[START DATA SECTION]

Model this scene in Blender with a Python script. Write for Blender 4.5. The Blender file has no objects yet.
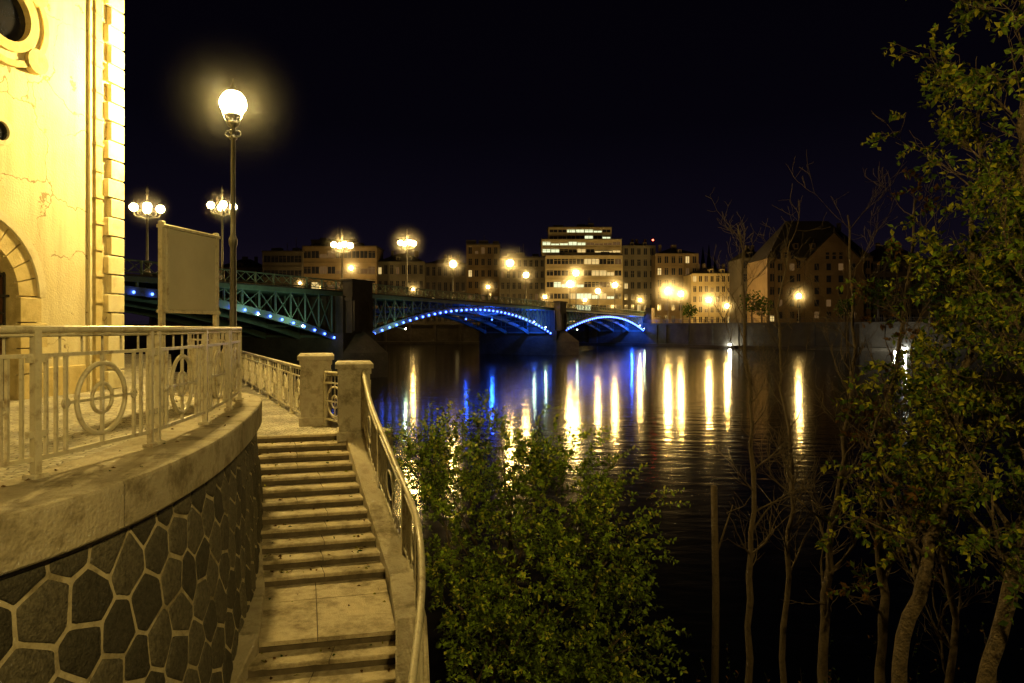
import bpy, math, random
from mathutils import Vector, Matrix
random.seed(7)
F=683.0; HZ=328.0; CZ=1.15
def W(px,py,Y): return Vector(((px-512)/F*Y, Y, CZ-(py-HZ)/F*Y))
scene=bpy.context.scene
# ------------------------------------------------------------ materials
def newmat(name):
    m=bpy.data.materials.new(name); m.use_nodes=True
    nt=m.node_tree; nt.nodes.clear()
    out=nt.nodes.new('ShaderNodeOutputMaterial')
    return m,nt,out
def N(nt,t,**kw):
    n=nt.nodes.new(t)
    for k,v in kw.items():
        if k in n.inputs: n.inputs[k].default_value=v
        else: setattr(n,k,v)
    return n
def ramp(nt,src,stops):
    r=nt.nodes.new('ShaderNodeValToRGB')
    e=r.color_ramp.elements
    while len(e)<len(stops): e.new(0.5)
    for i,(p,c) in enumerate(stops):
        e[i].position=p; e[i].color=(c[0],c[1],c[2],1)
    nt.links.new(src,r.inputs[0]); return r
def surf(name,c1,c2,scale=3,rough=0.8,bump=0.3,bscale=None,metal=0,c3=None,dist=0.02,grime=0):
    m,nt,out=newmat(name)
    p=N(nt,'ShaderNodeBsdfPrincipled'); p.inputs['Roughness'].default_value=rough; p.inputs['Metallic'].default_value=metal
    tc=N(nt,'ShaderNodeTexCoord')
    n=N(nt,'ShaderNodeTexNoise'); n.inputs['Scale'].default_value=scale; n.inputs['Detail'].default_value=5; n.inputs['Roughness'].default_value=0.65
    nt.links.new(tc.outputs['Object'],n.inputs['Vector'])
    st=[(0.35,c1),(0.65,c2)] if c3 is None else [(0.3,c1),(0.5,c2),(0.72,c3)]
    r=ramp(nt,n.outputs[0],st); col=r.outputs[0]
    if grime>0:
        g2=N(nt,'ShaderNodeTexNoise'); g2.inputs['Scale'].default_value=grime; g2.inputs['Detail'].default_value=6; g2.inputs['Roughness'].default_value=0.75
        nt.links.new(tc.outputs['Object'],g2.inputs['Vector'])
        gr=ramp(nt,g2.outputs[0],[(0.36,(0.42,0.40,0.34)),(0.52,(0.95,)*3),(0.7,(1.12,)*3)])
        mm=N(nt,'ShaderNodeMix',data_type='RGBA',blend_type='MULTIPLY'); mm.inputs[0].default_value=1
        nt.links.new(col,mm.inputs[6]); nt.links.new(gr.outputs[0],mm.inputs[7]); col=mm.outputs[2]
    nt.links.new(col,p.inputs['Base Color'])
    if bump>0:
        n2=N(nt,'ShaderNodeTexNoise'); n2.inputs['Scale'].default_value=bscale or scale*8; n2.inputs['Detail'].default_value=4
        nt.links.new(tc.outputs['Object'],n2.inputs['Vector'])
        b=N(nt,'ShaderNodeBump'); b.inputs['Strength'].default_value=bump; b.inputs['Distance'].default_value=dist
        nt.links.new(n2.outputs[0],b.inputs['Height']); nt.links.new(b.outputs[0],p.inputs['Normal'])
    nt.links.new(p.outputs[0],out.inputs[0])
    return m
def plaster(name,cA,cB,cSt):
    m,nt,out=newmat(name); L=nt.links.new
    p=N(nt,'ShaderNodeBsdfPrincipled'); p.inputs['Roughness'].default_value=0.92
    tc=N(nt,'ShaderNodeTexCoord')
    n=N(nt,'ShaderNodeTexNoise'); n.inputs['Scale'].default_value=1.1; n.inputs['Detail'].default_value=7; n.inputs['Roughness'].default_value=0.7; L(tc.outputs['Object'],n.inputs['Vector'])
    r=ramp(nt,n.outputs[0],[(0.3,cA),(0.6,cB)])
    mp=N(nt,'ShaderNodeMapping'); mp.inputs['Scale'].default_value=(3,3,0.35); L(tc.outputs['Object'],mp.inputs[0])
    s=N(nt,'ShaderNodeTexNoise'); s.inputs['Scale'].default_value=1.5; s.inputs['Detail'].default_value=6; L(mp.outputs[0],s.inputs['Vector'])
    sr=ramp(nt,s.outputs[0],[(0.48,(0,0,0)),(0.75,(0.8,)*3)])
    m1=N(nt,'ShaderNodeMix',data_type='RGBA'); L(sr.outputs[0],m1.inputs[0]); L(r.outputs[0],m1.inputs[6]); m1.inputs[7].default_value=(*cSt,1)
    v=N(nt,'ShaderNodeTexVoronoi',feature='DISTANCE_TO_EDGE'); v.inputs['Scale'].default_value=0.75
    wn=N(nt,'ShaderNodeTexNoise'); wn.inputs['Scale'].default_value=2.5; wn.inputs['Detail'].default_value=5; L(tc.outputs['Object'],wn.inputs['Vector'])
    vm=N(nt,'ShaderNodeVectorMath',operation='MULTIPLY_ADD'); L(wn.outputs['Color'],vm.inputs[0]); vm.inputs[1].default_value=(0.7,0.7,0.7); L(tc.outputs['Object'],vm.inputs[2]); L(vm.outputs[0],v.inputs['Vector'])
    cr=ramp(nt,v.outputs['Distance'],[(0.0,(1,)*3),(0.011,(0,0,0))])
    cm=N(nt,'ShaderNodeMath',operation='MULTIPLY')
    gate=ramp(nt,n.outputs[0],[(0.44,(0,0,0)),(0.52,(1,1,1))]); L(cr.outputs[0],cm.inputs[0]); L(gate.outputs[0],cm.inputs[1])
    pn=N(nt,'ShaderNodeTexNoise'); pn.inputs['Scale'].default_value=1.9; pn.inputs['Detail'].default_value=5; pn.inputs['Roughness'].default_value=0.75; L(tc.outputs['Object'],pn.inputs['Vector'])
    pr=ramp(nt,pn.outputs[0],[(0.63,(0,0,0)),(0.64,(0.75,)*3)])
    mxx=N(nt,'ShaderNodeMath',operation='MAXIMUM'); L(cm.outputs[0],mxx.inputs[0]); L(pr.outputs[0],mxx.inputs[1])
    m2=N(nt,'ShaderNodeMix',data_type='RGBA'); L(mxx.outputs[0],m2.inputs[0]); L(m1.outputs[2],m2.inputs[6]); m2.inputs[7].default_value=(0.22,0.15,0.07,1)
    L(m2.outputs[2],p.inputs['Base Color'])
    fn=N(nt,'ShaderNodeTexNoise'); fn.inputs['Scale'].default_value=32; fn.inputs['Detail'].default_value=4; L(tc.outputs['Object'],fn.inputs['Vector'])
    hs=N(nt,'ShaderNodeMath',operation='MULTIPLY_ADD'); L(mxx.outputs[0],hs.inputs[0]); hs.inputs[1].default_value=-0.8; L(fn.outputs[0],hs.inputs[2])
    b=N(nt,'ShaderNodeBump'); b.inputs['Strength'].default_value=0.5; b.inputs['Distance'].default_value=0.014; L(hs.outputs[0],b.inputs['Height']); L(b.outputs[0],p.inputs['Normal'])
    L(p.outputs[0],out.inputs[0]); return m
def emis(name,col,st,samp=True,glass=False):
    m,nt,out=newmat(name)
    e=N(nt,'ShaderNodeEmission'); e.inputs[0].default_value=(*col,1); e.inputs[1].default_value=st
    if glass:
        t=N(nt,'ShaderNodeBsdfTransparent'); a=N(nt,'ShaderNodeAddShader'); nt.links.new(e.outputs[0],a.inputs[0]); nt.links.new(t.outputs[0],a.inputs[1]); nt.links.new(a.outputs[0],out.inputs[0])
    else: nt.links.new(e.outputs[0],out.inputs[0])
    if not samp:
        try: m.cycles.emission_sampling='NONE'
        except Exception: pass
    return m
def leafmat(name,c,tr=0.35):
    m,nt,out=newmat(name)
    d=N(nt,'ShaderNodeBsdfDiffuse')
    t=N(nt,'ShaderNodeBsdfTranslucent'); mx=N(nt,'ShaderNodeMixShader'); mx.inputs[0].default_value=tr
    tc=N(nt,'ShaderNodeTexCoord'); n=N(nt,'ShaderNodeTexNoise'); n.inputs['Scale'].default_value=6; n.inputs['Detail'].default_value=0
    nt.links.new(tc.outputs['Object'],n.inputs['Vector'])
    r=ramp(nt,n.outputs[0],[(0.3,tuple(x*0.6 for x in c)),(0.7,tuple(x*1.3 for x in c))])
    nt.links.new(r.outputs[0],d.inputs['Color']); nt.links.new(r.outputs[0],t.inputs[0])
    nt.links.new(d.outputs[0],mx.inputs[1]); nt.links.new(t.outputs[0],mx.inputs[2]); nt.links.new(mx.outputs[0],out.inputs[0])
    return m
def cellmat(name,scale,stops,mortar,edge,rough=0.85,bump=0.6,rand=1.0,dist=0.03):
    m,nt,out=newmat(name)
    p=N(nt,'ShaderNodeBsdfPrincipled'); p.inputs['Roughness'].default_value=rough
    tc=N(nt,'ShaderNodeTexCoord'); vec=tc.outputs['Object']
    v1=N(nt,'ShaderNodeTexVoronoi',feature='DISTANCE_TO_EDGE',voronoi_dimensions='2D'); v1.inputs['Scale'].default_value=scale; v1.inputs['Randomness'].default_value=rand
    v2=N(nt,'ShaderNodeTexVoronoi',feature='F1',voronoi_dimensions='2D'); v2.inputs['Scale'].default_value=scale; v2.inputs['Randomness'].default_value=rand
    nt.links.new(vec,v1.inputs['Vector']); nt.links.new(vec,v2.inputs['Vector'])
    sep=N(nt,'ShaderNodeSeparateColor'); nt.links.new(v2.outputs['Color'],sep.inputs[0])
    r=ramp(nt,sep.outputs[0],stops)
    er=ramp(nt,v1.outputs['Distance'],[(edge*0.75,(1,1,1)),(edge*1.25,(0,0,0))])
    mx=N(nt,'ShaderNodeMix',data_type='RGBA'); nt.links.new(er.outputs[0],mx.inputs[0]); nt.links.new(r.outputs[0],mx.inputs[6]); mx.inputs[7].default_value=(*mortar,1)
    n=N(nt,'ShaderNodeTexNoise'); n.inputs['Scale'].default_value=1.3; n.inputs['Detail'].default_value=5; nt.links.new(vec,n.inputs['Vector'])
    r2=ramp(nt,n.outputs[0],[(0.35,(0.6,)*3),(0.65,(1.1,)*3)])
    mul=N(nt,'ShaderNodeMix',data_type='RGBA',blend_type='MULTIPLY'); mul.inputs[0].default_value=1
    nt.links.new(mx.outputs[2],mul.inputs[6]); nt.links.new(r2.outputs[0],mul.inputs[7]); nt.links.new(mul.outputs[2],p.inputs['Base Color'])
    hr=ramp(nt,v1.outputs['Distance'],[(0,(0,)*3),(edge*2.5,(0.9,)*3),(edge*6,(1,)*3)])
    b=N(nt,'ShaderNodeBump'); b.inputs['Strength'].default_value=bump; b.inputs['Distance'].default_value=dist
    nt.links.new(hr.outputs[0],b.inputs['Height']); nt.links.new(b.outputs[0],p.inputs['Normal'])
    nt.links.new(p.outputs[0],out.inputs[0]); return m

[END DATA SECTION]

**WHAT TO WORK ON**. Copy out each line of the data where the string "scene" appears.

**ANSWER IN FULL**.
Model this scene in Blender with a Python script. Write for Blender 4.5. The Blender file has no objects yet.
scene=bpy.context.scene